-- Stated exercise --
The data below should be printed in full, exactly, and without any of its images.

----- Dataset excerpts -----

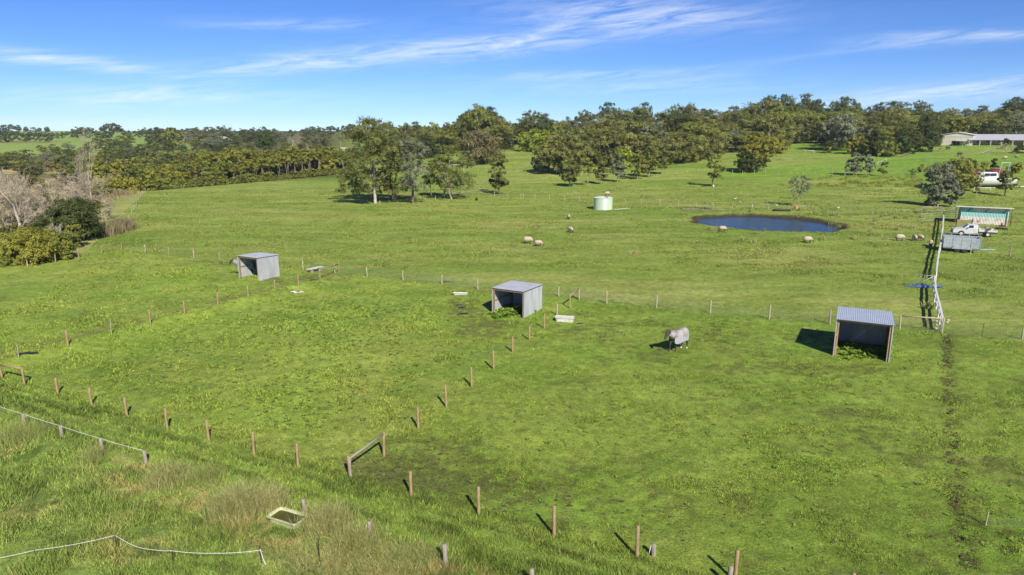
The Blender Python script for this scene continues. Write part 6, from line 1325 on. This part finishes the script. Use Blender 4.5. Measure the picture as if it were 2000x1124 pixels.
def boat():
    c = pix(1905, 372); L = 12.0; root = thing('cabin_boat', 'white cabin cruiser parked behind the white yard fence', 'boat', ground(c.x - .5, c.y + 2.2), R(4)); W = 3.2
    hullm = plain('white_gelcoat', (.64, .64, .64), (.56, .56, .56), 2, .2, 0, spec=.5, bump=0); mb = MB(); rings = []
    for t in np.linspace(0, 1, 14):
        x = L * t; w = W / 2 * (1 - (1 - min(1, t / .42)) ** 2.4) ** .6 if t < .42 else W / 2 * (1 - .06 * (t - .42)); w = max(w, .03); zk = .55 + .9 * max(0, 1 - t / .35) ** 2; zt = 2.25 + .35 * (1 - t) ** 2
        rings.append([Vector((x, W / 2 + q * w, z)) for q, z in ((-1, zt), (-.98, zt - .35), (-.86, (zk + zt) / 2 - .2), (-.45, zk + .25), (0, zk), (.45, zk + .25), (.86, (zk + zt) / 2 - .2), (.98, zt - .35), (1, zt))])
    mb.loft(rings); mb.build('hull', hullm, root, True)
    m2 = MB()
    def rg(x0, x1, z, w0, w1): return [Vector((x0, W / 2 - w0, z)), Vector((x1, W / 2 - w1, z)), Vector((x1, W / 2 + w1, z)), Vector((x0, W / 2 + w0, z))]
    m2.loft([rg(1.8, 7.6, 2.3, .7, 1.35), rg(2.6, 7.5, 2.75, .8, 1.3), rg(3.9, 7.3, 3.65, .85, 1.15), rg(4.2, 7.1, 3.75, .8, 1.05)]); m2.build('cabin', hullm, root)
    g = MB(); g.add([(4.0, W / 2 - 1.235, 2.95), (5.4, W / 2 - 1.27, 2.95), (5.4, W / 2 - 1.13, 3.5), (4.3, W / 2 - 1.07, 3.5)], [(0, 1, 2, 3)]); g.add([(5.6, W / 2 - 1.275, 2.95), (7.0, W / 2 - 1.31, 2.95), (7.0, W / 2 - 1.19, 3.5), (5.6, W / 2 - 1.14, 3.5)], [(0, 1, 2, 3)])
    g.add([(2.68, W / 2 - .74, 2.82), (2.68, W / 2 + .74, 2.82), (3.78, W / 2 + .78, 3.6), (3.78, W / 2 - .78, 3.6)], [(0, 1, 2, 3)]); o = g.build('windows', M_GLASS, root); o.location = (-.03, -.02, .02)
    mb = MB(); mb.tube([(.3, .9, 2.5), (.4, W / 2 - .3, 3.0), (3, .35, 3.0), (3, .35, 2.45)], .025, 5); mb.build('bow_rail', M_GALV, root)
    mb = MB(); mb.box((6, .7, .25), (9, .12, .2)); mb.box((6, W - .7, .25), (9, .12, .2)); mb.box((3, W / 2, .3), (.2, 2, .5)); mb.box((9, W / 2, .3), (.2, 2, .5)); mb.build('cradle', M_STEEL, root)
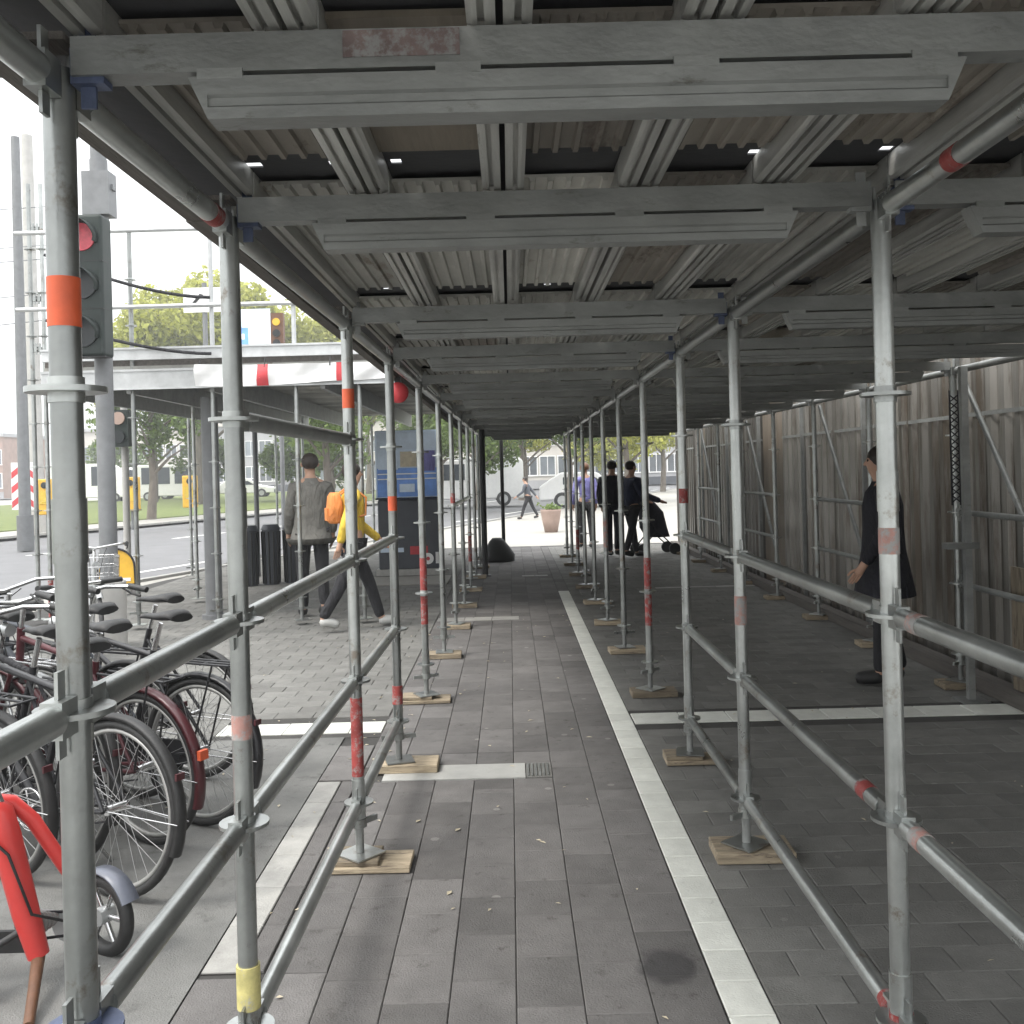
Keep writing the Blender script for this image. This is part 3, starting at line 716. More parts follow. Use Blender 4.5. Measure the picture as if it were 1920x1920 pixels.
for x in (.05, .75, 1.45, 2.15): part('tie', MB().tube((x, .0, 2.80), (x, .05, 2.90), .008, n=6), M['black'], t)
t = thing('warning_lamp', 'round red warning lamp hanging under the left roof edge', 'warning lamp', (-.735, 6.6, 2.09))
b = MB()
for zz in [0]:
    rings = [[(.115 * math.sin(p_) * math.cos(q), .07 * math.sin(p_) * math.sin(q), .12 - .115 * math.cos(p_)) for q in [j_ * math.pi / 8 for j_ in range(16)]] for p_ in [.15 + .28 * k for k in range(11)]]
    b.loft([[(x * .62, y * .62, z * .62) for x, y, z in r_] for r_ in rings])
part('lens', b, M['sign_red'], t); part('bracket', MB().box(-.02, .02, -.01, .01, .135, .18), M['black'], t)
# sagging cables
for k, (z0, z1) in enumerate(((4.05, 3.55), (3.35, 2.95))):
    pts = [(-4.9 + 1.75 * f, 10.5, z0 + (z1 - z0) * (1 - (1 - f) ** 1.6)) for f in [q / 12 for q in range(13)]]
    solo('cable', MB().path(pts, .018, n=6), M['trouser'], f'dark sagging cable behind the traffic light, {"upper" if k == 0 else "lower"} of two', 'cable', group='sagging cables above the canopy')

# ------------------------------------------------------------------ traffic light
t = thing('traffic_light', 'dark green traffic light showing red on a thick grey pole beside the nearest left post', 'traffic light', (-3.93, 9.6, 0))
part('pole', MB().tube((0, 0, .60), (0, 0, 4.75), .085, n=24), M['pole'], t)
b = MB(); b.tube((0, 0, 0), (0, 0, .64), .155, n=24); b.tube((0, 0, .64), (0, 0, .67), .155, .10, n=24)
part('pedestal', b, M['pole_light'], t)
b = MB(); b.box(-.13, .13, -.10, .10, 4.2, 4.62); b.tube((0, 0, 4.62), (0, 0, 5.0), .075, n=16); b.box(-.15, .15, -.04, .04, 4.45, 4.5)
part('bracket', b, M['pole'], t)
h = part('housing', MB().box(-.20, .15, -.34, -.10, 2.80, 4.14), M['green_house'], t); bevel(h, .03, 3)
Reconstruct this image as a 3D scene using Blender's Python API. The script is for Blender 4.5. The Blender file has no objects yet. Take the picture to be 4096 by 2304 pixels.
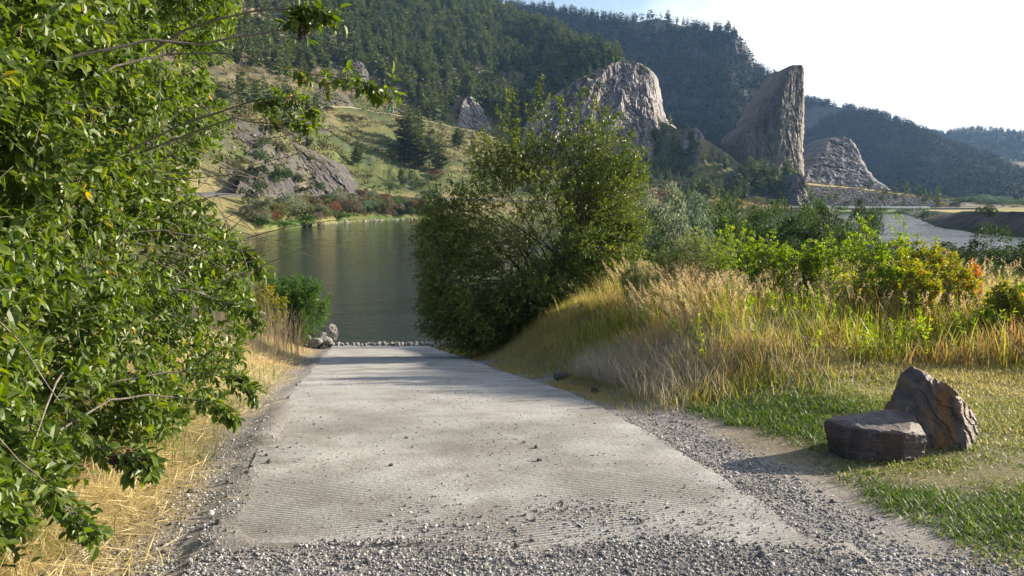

-----

-- Final result --
The Blender Python script for this scene continues. Write part 6, from line 1325 on. This part finishes the script. Use Blender 4.5. Measure the picture as if it were 2000x1124 pixels.
def boat():
    c = pix(1905, 372); L = 12.0; root = thing('cabin_boat', 'white cabin cruiser parked behind the white yard fence', 'boat', ground(c.x - .5, c.y + 2.2), R(4)); W = 3.2
    hullm = plain('white_gelcoat', (.64, .64, .64), (.56, .56, .56), 2, .2, 0, spec=.5, bump=0); mb = MB(); rings = []
    for t in np.linspace(0, 1, 14):
        x = L * t; w = W / 2 * (1 - (1 - min(1, t / .42)) ** 2.4) ** .6 if t < .42 else W / 2 * (1 - .06 * (t - .42)); w = max(w, .03); zk = .55 + .9 * max(0, 1 - t / .35) ** 2; zt = 2.25 + .35 * (1 - t) ** 2
        rings.append([Vector((x, W / 2 + q * w, z)) for q, z in ((-1, zt), (-.98, zt - .35), (-.86, (zk + zt) / 2 - .2), (-.45, zk + .25), (0, zk), (.45, zk + .25), (.86, (zk + zt) / 2 - .2), (.98, zt - .35), (1, zt))])
    mb.loft(rings); mb.build('hull', hullm, root, True)
    m2 = MB()
    def rg(x0, x1, z, w0, w1): return [Vector((x0, W / 2 - w0, z)), Vector((x1, W / 2 - w1, z)), Vector((x1, W / 2 + w1, z)), Vector((x0, W / 2 + w0, z))]
    m2.loft([rg(1.8, 7.6, 2.3, .7, 1.35), rg(2.6, 7.5, 2.75, .8, 1.3), rg(3.9, 7.3, 3.65, .85, 1.15), rg(4.2, 7.1, 3.75, .8, 1.05)]); m2.build('cabin', hullm, root)
    g = MB(); g.add([(4.0, W / 2 - 1.235, 2.95), (5.4, W / 2 - 1.27, 2.95), (5.4, W / 2 - 1.13, 3.5), (4.3, W / 2 - 1.07, 3.5)], [(0, 1, 2, 3)]); g.add([(5.6, W / 2 - 1.275, 2.95), (7.0, W / 2 - 1.31, 2.95), (7.0, W / 2 - 1.19, 3.5), (5.6, W / 2 - 1.14, 3.5)], [(0, 1, 2, 3)])
    g.add([(2.68, W / 2 - .74, 2.82), (2.68, W / 2 + .74, 2.82), (3.78, W / 2 + .78, 3.6), (3.78, W / 2 - .78, 3.6)], [(0, 1, 2, 3)]); o = g.build('windows', M_GLASS, root); o.location = (-.03, -.02, .02)
    mb = MB(); mb.tube([(.3, .9, 2.5), (.4, W / 2 - .3, 3.0), (3, .35, 3.0), (3, .35, 2.45)], .025, 5); mb.build('bow_rail', M_GALV, root)
    mb = MB(); mb.box((6, .7, .25), (9, .12, .2)); mb.box((6, W - .7, .25), (9, .12, .2)); mb.box((3, W / 2, .3), (.2, 2, .5)); mb.box((9, W / 2, .3), (.2, 2, .5)); mb.build('cradle', M_STEEL, root)
Keep writing the Blender script for this image. This is part 3, starting at line 716. More parts follow. Use Blender 4.5. Measure the picture as if it were 1920x1920 pixels.
for x in (.05, .75, 1.45, 2.15): part('tie', MB().tube((x, .0, 2.80), (x, .05, 2.90), .008, n=6), M['black'], t)
t = thing('warning_lamp', 'round red warning lamp hanging under the left roof edge', 'warning lamp', (-.735, 6.6, 2.09))
b = MB()
for zz in [0]:
    rings = [[(.115 * math.sin(p_) * math.cos(q), .07 * math.sin(p_) * math.sin(q), .12 - .115 * math.cos(p_)) for q in [j_ * math.pi / 8 for j_ in range(16)]] for p_ in [.15 + .28 * k for k in range(11)]]
    b.loft([[(x * .62, y * .62, z * .62) for x, y, z in r_] for r_ in rings])
part('lens', b, M['sign_red'], t); part('bracket', MB().box(-.02, .02, -.01, .01, .135, .18), M['black'], t)
# sagging cables
for k, (z0, z1) in enumerate(((4.05, 3.55), (3.35, 2.95))):
    pts = [(-4.9 + 1.75 * f, 10.5, z0 + (z1 - z0) * (1 - (1 - f) ** 1.6)) for f in [q / 12 for q in range(13)]]
    solo('cable', MB().path(pts, .018, n=6), M['trouser'], f'dark sagging cable behind the traffic light, {"upper" if k == 0 else "lower"} of two', 'cable', group='sagging cables above the canopy')

# ------------------------------------------------------------------ traffic light
t = thing('traffic_light', 'dark green traffic light showing red on a thick grey pole beside the nearest left post', 'traffic light', (-3.93, 9.6, 0))
part('pole', MB().tube((0, 0, .60), (0, 0, 4.75), .085, n=24), M['pole'], t)
b = MB(); b.tube((0, 0, 0), (0, 0, .64), .155, n=24); b.tube((0, 0, .64), (0, 0, .67), .155, .10, n=24)
part('pedestal', b, M['pole_light'], t)
b = MB(); b.box(-.13, .13, -.10, .10, 4.2, 4.62); b.tube((0, 0, 4.62), (0, 0, 5.0), .075, n=16); b.box(-.15, .15, -.04, .04, 4.45, 4.5)
part('bracket', b, M['pole'], t)
h = part('housing', MB().box(-.20, .15, -.34, -.10, 2.80, 4.14), M['green_house'], t); bevel(h, .03, 3)
Reconstruct this image as a 3D scene using Blender's Python API. The script is for Blender 4.5. The Blender file has no objects yet. Take the picture to be 4096 by 2304 pixels.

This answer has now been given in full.